Author: Kelly Lytle Hernández

Narrator: Lisa Reneé Pitts

Unabridged: 12 hr 13 min

Format: Digital Audiobook Download

Published: 11/24/2020


Synopsis

City of Inmates explains how the City of Angels became the capital city of the world's leading incarcerator. Marshaling more than two centuries of evidence, historian Kelly Lytle Hernandez unmasks how histories of native elimination, immigrant exclusion, and black disappearance drove the rise of incarceration in Los Angeles.

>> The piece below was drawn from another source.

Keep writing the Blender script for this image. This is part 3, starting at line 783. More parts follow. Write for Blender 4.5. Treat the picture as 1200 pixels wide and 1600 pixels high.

In this telling, which spans from the Spanish colonial era to the outbreak of the 1965 Watts Rebellion, Hernandez documents the persistent historical bond between the racial fantasies of conquest, namely its settler colonial form, and the eliminatory capacities of incarceration. But City of Inmates is also a chronicle of resilience and rebellion, documenting how targeted peoples and communities have always fought back. They busted out of jail, forced Supreme Court rulings, advanced revolution across bars and borders, and, as in the summer of 1965, set fire to the belly of the city. With these acts those who fought the rise of incarceration in Los Angeles altered the course of history in the city, the borderlands, and beyond. This book recounts how the dynamics of conquest met deep reservoirs of rebellion as Los Angeles became the City of Inmates, the nation's carceral core. It is a story that is far from over.

Author Bio

Kelly Lytle Hernandez holds the Thomas E. Lifka Endowed Chair in History and directs the Ralph J. Bunche Center for African American Studies at UCLA. A 2019 MacArthur "Genius" Grant recipient, she is the author of the award-winning books Migra! and City of Inmates. She lives in Los Angeles, California.